Lies, damned lies and gross contribution figures



The private prosecution brought against Boris Johnson has got me thinking again about the 350 million figure used by Vote Leave. As Jonathan Portes points out here, it represented an unusual moment in politics. Politicians may often engage in spin, and this is surely a normal, or at least unavoidable part of politics. They may even try and promote false beliefs. But they usually do so whilst avoiding obvious, outright lies. Take Iain Duncan Smith’s claim in 2012, for example, that there were ‘more people in work than ever before’. The message, that unemployment was historically low was false, but the statement itself was strictly true. This example illustrates how a politician can promote a false belief without making a literally false statement. But it also illustrates something else: it is not clear that the distinction between a literal lie and an intentionally misleading statement is particularly useful. And with regard to the 350 million figure used by vote leave, the literal sense in which it was a lie may have not been the most significant way in which it was misleading.

Why is this? As we all know, the literal sense in which Vote Leave’s claim was a lie was that it took a gross contribution figure and claimed it could be reallocated and spent as if it were a net contribution figure, even though it they explicitly promised to match almost all EU spending in the UK to reassure direct beneficiaries. If we wanted to analyse this further, we might say that it was actually even worse than this. The 350 million was not even in a gross figure in the particularly useful sense, as it included a cash rebate, deducted before payment. But the surface level claim of a specific figure was not all that relevant anyway. Most people don’t have much of a sense of what these kind of numbers mean in the context of overall government spending. The significance of the number was that it sounded large, and could be reallocated*. But for a decision of the magnitude of Brexit, even the false figure is not actually that big.

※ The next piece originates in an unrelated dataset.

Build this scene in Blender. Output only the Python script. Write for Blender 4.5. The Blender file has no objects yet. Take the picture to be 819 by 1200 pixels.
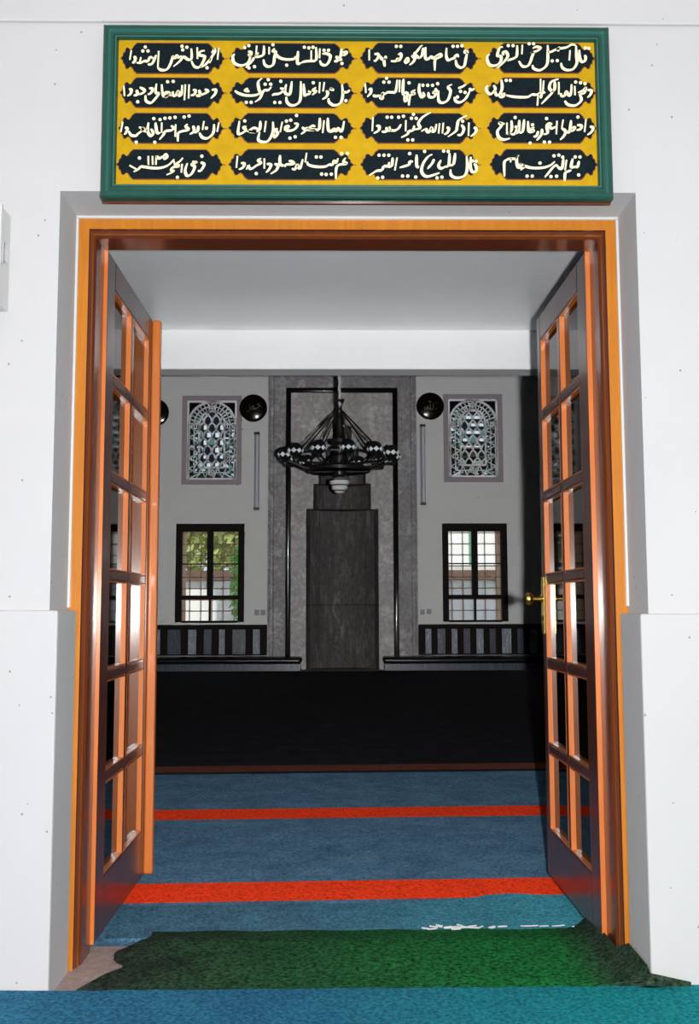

What’s more,  because of  almost certain declines in government revenue following Brexit, and additional spending commitments coming from replicating existing regulatory structures, any ‘savings’ from net contributions would be dwarfed by losses elsewhere.

Indeed, the substantial sense in which Vote Leave lied might very well have been achievable without resorting to strictly untrue statements. This is as the actual net contrition figure might well also have sounded arbitrarily large to many people too. The spirit of the lie, that there is a substantial cash dividend to Brexit, could have been preserved without making a strictly false statement.What, then, was the significance of the literal mistruth? As Dominic Cummings himself boasts, it may well have been a major strategic innovation. By goading remainers into disputing the 350 million figure, the discussion became about precisely what the net contribution figure was. But all of the numbers mentioned sounded large to a general audience. The spirit of the lie was therefore reinforced by the literal lie being challenged.

But I think it is significant that this strategy worked. When I first heard that Vote Leave had decided to go with this figure, I thought it would backfire. It was, as mentioned, an unusually crude and brazen lie, and what’s more, it was very easy to falsify. Indeed anybody could do so with a single google search.  In a different world the very straightforwardness of the lie would have been its undoing. The story that  dominated the campaign could have been Vote Leave lying, critically undermining their credibility. The fact that it did not certainly paints a depressing picture of the state of the British press and media. It is one where even the most obvious and uncontroversial falsehoods can go unchecked if they are politically favourable to the right people. And the success of Vote Leave was certainly instructive to other unscrupulous politicians. While it may be true that more subtle means of deception may have similar effects, these are at least more difficult to achieve and more situationally constrained. The success of this strategy is surely an unwelcome development.



* It is also possible that the mere fact of a large figure being ‘taken’ was a source of anger, separate from any sense that it could be better used. Given the low level of trust in politicians to actually deliver improvements, it would not surprise me if anger that money was ‘sent’ to the EU was as important as the idea that something constructive could be done if this weren’t the case.